Moving on, the problems that I have with your “extensive” thread debunking all of my “evidence” stem mostly from illogical conclusions and suppositions that you make. For instance, in the passage in which you talk about Tacitus and his writings about the fire of Nero, you have multiple, seemingly contradicting pieces of “evidence” that Tacitus’ writing has been forged or altered. Here are some examples:

“…The execution of a Nazareth carpenter would have been one of the most insignificant events conceivable among the movements of Roman history in those decades; it would have completely disappeared beneath the innumerable executions inflicted by Roman provincial authorities. For it to have been kept in any report would have been a most remarkable instance of chance.”

And later you say:

“In all the Roman records there was to be found no evidence that Christ was put to death by Pontius Pilate. If genuine, such a sentence would be the most important evidence in pagan literature. How could it have been overlooked for 1360 years”

So, what’s your point with these two pieces of evidence? If it’s logical for there to be no record of Jesus’ death, how is that evidence it didn’t happen? If it is logical for there to be a record, and there isn’t one, how does that support the fact that Tacitus’ passage has been altered or forged? Unfortunately, when it comes to this section of your “site”, this isn’t the only example.

“The phrase “multitudo ingens” which means “a great number” is opposed to all that we know of the spread of the new faith in Rome at the time. A vast multitude in 64 A.D.? There were not more than a few thousand Christians 200 years later. The idea of so many just 30 years after his supposed death is just a falsehood.”

And, it’s buddy:

“Tacitus is assumed to have written this about 117 A.D., about 80 years after the death of Jesus, when Christianity was already an organized religion with a settled tradition. The gospels, or at least 3 of them, are supposed to have been in existence. Hence Tacitus might have derived his information about Jesus, if not directly from the gospels, indirectly from them by means of oral tradition. This is the view of Dupuis, who wrote: “Tacitus says what the legend said.” In 117 A.D. Tacitus could only know about Christ by what reached him from Christian or intermediate circles. He merely reproduced rumors.”

So, what you’re telling me is that the Christians weren’t numerous enough for the Romans to take notice. Oh, no, wait, you just told me that Tacitus, a Roman historian took notice enough to become familiar with their traditions? How does that make any sense? Either the church was large enough to be noticed, or it wasn’t? You can’t have your cake and eat it too!
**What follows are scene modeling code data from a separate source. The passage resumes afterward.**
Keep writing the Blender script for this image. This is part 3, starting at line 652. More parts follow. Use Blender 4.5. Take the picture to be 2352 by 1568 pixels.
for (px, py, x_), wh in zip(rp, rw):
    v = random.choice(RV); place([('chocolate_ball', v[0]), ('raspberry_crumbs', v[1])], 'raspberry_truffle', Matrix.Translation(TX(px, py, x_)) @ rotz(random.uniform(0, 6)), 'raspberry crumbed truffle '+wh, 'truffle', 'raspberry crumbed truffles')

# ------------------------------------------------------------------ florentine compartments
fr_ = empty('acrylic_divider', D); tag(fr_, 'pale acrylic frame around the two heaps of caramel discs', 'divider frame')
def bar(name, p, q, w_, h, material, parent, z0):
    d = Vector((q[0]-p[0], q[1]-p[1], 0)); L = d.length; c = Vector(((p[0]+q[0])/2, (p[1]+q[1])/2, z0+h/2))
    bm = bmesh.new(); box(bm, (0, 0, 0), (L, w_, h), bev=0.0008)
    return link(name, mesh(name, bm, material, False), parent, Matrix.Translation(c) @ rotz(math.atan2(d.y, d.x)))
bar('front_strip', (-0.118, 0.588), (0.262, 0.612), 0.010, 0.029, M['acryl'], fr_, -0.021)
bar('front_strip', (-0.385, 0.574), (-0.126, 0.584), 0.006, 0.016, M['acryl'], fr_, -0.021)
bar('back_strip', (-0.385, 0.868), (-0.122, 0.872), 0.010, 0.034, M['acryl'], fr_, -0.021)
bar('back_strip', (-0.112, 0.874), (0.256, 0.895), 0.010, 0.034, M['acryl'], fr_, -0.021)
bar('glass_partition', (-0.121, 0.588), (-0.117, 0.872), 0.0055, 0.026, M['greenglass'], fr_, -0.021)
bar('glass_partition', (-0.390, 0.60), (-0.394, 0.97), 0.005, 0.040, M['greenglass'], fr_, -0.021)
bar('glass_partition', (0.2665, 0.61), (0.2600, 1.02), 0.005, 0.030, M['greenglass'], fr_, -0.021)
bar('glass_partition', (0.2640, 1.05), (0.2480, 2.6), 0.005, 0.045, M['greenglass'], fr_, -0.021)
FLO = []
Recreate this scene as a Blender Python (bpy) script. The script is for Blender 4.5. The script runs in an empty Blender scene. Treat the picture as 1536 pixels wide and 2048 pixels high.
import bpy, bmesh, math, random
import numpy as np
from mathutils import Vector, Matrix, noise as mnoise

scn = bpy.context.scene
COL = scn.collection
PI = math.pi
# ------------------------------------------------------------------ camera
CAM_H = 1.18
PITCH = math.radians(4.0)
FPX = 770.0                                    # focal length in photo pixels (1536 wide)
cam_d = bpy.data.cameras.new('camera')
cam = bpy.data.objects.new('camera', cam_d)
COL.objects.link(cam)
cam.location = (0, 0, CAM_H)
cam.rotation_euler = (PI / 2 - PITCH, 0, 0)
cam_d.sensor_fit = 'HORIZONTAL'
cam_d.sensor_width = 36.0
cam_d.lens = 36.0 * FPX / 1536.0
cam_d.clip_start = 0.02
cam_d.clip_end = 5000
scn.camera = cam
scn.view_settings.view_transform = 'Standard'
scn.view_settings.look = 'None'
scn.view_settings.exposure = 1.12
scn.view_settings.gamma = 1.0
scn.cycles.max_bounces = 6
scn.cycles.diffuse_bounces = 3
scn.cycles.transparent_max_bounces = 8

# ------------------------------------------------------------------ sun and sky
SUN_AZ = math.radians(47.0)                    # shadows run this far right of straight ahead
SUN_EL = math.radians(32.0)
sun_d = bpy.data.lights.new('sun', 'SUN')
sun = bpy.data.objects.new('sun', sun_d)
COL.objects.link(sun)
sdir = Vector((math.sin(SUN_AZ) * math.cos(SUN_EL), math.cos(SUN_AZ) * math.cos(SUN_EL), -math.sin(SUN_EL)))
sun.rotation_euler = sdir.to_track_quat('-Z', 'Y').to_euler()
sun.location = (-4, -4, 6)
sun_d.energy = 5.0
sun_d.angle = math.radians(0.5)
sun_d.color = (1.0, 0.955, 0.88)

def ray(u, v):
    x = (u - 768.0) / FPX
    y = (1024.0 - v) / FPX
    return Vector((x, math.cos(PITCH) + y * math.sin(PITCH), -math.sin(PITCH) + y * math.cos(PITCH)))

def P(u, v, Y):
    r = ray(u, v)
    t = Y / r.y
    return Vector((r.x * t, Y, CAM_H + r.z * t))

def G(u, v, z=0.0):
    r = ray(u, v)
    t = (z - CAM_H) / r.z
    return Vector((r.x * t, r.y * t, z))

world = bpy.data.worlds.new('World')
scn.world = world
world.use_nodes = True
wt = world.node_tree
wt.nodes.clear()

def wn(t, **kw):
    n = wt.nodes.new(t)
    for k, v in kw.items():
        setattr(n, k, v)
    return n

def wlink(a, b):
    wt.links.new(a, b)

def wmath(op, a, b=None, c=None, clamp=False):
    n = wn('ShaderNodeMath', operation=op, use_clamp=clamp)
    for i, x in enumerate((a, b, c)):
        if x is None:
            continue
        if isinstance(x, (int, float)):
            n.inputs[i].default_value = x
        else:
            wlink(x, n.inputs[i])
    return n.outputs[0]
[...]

Sadly, these are only two examples of the shoddy “history” given on Mr. Hawkin’s site. His entire work is riddled with undisclosed bias. He seems to approach the subject with this end-goal in mind: “Proving the Jesus never existed” and, with that as his final verdict, works backwards to prove his case. In other words, he does not let the evidence speak to him, but imposes his predetermined conclusion upon it. Again, this is not how an actual historian operates.